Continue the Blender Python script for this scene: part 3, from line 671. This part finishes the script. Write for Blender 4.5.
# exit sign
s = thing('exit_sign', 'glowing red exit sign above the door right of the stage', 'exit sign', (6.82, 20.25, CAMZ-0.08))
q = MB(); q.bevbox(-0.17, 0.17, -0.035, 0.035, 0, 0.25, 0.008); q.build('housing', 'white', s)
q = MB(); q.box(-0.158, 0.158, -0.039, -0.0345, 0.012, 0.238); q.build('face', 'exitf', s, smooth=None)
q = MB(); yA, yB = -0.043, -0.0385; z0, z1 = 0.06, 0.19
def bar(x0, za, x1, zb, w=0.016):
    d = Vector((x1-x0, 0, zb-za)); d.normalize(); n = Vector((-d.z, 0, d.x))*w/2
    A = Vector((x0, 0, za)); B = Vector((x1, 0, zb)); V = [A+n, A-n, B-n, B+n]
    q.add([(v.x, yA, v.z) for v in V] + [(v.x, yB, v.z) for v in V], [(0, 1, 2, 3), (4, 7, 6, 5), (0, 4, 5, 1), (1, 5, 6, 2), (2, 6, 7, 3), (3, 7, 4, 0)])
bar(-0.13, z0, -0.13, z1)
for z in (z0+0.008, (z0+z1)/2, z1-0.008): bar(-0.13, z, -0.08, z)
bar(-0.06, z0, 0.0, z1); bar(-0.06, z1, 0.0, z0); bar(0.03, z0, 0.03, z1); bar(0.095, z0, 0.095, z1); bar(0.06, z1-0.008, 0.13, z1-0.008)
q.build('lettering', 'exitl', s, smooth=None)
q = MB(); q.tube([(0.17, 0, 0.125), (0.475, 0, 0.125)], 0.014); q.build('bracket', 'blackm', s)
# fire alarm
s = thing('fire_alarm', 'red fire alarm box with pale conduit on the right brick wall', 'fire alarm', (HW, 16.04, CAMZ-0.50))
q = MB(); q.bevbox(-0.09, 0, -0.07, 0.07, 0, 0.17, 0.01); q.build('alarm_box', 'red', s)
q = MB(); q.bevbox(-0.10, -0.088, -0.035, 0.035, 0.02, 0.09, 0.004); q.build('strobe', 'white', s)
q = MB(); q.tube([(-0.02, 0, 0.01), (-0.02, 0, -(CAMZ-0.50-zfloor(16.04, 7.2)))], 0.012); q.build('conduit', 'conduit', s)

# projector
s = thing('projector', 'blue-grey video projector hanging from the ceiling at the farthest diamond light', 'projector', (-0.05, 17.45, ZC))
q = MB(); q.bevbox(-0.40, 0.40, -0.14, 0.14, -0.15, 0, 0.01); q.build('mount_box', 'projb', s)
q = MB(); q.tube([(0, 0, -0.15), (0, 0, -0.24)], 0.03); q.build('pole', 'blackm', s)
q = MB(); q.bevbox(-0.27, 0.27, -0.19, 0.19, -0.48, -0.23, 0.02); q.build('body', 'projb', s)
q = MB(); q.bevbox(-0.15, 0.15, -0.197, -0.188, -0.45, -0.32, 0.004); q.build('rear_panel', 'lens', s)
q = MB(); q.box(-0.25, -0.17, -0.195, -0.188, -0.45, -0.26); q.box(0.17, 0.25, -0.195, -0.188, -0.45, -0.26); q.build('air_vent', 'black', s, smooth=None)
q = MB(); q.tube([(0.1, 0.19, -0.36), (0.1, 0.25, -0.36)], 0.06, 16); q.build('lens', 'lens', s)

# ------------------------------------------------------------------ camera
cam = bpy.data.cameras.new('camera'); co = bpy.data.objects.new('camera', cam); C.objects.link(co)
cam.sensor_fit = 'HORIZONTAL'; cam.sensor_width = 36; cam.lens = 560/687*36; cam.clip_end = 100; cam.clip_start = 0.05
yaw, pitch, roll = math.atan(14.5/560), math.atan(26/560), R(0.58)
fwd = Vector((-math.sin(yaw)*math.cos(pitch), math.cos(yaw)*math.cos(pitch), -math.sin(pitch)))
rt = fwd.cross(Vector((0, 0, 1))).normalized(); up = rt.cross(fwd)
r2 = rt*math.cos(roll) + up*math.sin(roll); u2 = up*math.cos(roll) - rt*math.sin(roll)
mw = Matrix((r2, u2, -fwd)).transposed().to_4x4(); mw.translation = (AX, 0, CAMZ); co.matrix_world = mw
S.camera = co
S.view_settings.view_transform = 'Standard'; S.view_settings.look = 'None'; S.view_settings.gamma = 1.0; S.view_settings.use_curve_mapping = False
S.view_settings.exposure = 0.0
--------------------
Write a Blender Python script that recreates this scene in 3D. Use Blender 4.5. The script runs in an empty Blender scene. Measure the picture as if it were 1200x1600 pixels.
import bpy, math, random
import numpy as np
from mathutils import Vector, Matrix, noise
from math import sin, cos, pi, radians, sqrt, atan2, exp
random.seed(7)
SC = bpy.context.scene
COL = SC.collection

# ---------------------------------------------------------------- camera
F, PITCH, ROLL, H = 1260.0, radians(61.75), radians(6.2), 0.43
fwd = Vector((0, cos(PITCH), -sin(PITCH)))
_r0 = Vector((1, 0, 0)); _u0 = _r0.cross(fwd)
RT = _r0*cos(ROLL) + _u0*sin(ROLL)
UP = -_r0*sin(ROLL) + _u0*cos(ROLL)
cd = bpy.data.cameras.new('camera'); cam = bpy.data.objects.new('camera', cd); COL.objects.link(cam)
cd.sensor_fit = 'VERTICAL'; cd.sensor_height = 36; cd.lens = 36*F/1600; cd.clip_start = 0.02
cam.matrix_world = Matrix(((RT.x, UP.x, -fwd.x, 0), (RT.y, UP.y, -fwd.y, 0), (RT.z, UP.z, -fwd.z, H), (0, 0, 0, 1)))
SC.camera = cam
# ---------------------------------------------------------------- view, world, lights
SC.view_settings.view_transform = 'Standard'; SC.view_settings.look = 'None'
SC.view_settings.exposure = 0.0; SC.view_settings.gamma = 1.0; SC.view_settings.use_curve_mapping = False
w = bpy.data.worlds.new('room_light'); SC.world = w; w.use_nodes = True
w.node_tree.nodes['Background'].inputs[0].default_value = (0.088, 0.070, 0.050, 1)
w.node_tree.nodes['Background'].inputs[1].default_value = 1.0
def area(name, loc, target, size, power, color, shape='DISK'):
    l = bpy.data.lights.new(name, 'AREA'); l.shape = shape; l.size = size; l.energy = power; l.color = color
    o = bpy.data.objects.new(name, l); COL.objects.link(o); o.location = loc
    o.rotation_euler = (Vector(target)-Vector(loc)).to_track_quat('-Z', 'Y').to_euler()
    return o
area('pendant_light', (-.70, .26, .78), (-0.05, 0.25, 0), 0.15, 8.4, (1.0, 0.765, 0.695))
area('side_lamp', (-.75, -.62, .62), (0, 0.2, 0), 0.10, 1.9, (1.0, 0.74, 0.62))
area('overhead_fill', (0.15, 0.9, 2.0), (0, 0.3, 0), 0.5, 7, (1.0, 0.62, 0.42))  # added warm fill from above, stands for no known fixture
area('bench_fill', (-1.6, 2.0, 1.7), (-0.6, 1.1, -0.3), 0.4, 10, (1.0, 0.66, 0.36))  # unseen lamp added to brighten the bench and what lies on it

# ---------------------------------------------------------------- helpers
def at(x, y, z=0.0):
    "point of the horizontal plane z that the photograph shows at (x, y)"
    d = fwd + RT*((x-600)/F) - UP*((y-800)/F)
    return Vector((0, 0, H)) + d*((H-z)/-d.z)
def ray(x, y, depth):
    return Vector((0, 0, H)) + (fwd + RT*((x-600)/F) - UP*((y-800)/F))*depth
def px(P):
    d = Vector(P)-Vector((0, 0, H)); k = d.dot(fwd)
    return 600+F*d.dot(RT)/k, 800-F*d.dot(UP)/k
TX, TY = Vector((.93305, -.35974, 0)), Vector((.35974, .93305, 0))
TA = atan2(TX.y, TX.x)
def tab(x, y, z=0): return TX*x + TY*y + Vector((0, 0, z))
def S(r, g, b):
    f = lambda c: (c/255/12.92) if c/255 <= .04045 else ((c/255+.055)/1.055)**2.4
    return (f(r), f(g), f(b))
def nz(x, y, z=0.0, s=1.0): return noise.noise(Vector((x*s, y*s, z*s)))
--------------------
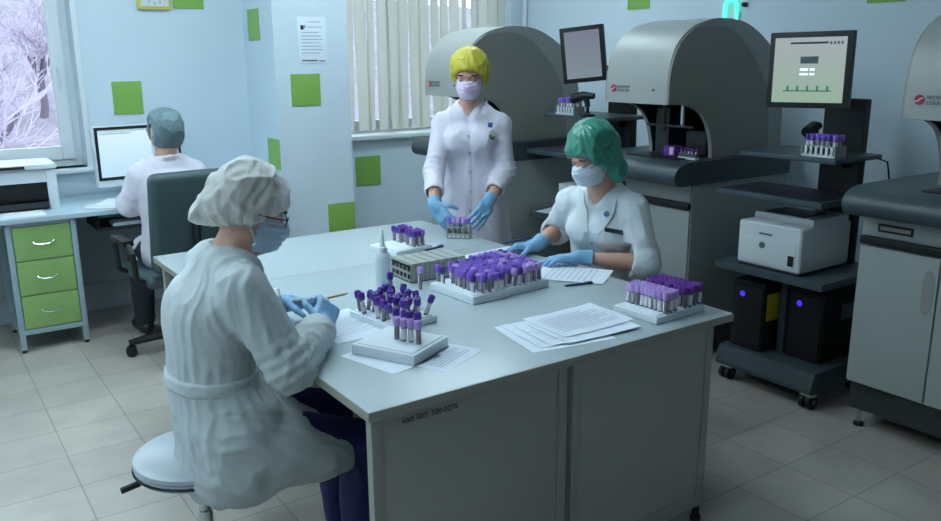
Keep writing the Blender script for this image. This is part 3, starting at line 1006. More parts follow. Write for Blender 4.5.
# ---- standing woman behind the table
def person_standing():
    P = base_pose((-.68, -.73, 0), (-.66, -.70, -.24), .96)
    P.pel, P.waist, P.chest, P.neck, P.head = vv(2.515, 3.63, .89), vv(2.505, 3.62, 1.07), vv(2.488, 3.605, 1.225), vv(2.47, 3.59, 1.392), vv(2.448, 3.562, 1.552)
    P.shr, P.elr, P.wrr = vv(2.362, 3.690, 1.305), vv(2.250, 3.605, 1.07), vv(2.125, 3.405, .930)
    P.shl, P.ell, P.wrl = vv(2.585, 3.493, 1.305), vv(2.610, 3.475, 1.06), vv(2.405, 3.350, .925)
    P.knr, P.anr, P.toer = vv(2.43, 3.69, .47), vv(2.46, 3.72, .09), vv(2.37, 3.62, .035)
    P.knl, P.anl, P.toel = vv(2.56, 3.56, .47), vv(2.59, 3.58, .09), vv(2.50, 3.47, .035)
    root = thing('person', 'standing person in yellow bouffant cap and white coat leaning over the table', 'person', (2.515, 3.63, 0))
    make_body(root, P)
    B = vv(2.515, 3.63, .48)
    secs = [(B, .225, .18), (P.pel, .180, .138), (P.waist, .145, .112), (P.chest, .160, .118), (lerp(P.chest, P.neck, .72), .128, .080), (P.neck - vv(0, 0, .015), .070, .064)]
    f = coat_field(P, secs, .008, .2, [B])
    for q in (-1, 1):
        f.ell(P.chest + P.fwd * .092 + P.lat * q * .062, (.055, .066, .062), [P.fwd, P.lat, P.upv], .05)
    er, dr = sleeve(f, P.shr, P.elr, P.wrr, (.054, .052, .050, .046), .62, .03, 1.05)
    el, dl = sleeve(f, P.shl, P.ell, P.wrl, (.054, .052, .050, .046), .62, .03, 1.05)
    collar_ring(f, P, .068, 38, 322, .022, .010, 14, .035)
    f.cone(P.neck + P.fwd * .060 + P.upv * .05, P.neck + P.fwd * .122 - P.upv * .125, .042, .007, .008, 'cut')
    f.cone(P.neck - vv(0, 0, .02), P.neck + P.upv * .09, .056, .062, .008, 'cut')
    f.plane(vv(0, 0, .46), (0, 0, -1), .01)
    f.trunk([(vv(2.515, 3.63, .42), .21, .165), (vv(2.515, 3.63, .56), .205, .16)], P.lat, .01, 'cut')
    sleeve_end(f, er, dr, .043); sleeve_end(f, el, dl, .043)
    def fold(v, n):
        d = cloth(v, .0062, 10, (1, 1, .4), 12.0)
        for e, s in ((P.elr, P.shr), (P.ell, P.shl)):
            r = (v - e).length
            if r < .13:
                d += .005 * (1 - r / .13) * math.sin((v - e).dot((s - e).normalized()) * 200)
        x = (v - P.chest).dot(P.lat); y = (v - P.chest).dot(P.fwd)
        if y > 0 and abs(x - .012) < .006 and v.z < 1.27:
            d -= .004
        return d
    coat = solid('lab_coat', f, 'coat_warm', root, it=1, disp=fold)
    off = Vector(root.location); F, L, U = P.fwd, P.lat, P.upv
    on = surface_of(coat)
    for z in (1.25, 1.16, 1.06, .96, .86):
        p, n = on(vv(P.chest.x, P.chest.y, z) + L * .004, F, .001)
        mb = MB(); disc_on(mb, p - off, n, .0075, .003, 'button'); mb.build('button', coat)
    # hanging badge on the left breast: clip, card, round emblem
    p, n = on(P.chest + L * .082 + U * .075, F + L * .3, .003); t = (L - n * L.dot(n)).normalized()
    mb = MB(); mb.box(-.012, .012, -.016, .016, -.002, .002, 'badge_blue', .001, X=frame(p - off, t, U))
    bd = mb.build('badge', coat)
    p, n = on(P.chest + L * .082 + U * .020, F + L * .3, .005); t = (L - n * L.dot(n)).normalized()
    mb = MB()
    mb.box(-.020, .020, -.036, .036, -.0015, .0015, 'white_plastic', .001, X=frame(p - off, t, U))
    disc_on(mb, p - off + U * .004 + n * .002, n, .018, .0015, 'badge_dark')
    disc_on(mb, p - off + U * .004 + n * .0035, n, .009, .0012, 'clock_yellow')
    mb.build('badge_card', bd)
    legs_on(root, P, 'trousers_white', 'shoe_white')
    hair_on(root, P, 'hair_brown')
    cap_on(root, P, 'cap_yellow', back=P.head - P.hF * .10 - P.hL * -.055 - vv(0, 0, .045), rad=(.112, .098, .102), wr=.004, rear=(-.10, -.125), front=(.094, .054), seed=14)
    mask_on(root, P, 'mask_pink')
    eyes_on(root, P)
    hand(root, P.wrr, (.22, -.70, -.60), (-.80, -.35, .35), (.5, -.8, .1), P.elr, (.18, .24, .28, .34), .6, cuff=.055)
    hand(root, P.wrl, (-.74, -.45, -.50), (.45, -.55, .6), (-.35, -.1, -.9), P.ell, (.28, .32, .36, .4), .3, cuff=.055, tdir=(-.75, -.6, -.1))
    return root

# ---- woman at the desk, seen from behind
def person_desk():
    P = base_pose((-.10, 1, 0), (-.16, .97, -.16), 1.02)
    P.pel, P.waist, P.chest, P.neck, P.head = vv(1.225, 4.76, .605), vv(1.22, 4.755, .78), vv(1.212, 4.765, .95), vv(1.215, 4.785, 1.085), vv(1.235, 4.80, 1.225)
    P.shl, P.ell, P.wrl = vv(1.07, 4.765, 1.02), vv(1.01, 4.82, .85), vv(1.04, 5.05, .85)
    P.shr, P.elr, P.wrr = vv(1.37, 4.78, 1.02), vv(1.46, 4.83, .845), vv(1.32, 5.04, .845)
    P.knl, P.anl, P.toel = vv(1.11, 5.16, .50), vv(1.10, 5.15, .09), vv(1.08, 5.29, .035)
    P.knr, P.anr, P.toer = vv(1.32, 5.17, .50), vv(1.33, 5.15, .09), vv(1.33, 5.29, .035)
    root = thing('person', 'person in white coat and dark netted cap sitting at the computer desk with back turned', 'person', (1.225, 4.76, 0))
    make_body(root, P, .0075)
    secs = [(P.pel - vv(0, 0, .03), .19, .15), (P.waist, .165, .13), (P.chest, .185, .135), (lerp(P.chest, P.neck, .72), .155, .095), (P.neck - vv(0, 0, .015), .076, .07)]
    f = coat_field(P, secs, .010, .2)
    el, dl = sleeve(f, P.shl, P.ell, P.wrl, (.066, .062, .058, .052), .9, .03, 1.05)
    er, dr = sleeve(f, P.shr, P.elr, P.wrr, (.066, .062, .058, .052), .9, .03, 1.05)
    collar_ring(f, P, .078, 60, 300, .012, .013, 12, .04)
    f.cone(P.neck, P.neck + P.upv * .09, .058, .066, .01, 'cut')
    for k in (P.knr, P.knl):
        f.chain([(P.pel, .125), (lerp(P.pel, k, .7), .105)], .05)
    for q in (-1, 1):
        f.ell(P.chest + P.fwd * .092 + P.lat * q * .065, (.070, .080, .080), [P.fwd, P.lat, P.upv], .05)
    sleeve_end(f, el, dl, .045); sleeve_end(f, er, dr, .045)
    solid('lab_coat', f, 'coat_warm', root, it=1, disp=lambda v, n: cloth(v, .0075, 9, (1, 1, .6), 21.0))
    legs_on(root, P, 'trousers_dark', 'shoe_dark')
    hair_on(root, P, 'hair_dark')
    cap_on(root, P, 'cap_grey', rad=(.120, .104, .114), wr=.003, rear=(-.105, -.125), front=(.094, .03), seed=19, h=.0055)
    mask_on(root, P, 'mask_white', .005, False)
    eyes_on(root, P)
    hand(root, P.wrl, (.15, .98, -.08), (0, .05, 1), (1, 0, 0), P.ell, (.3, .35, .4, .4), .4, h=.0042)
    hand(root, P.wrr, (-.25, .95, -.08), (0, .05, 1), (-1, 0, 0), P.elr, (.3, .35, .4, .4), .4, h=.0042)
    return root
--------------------
Exercise aim: Make a copy of each line that contains the string "scene".

Solution:
Continue the Blender Python script for this scene: part 3, from line 671. This part finishes the script. Write for Blender 4.5.
Write a Blender Python script that recreates this scene in 3D. Use Blender 4.5. The script runs in an empty Blender scene. Measure the picture as if it were 1200x1600 pixels.
SC = bpy.context.scene